The vast majority of items do need to fly off the shelf, but it's best not to purge too much of everything else. The smartest operators can actually stock a larger number of slower-moving items too.

Also I have seen some affordable stock pulled from the shelves and online like smaller capacity SATA SSDs, after higher-capacity or more modern units naturally replace them as technology progresses. Looks like they mark down the less-modern units, or they won't move at all, and those can then end up at the point where further markdown would be below cost. All remaining stock disappears to a liquidator, which are more common than ever these days. Just when you thought it was really going to get good. It used to be easier to browse for "stragglers" that were too expensive when first released, if you waited a year or two those prices could be really slashed when more modern versions took over the mainstream, if you could find any stock remaining.

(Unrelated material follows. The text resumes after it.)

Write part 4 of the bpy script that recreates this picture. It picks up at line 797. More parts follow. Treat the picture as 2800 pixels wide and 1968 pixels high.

I drive right by the one in Houston almost every week where you can see the store conveniently a block away from the freeway, only sometimes for that same reason the traffic can get so bad that it's a 20 minute ordeal getting back out of the parking lot, down that block, and back on the freeway :\

So sometimes I'll wait a few weeks before just dropping in, but it's also always been good to have when you need something right away.

Except recently when I knew exactly what I wanted, a 2TB SATA laptop HDD, not an SSD for this particular PC. I still had a 1TB NIB in my storage unit from a few years ago when I picked up a couple but only used one at the time.

Well, these days they had nothing. Except a few items of one SKU that was your typical modern garbagey SMR HDD, which modern SMR is miserably sluggish (you know, like a snail without a shell) by comparison to regular HDDs from previous decades (which were all conventional CMR until some SMR bozo came along). SMR is very frustrating even for long-term storage, and completely useless in a laptop. Give me a break.

Had to then go to the storage unit and dig out the 1TB one I already had.

Nobody's fault but mine for shopping and trying to be a consumer when it's not absolutely necessary :\



I don't think 2TB 2.5" CMR drives exist. At least this was the case few years ago and I doubt they invest in development of 2.5" platters anymore.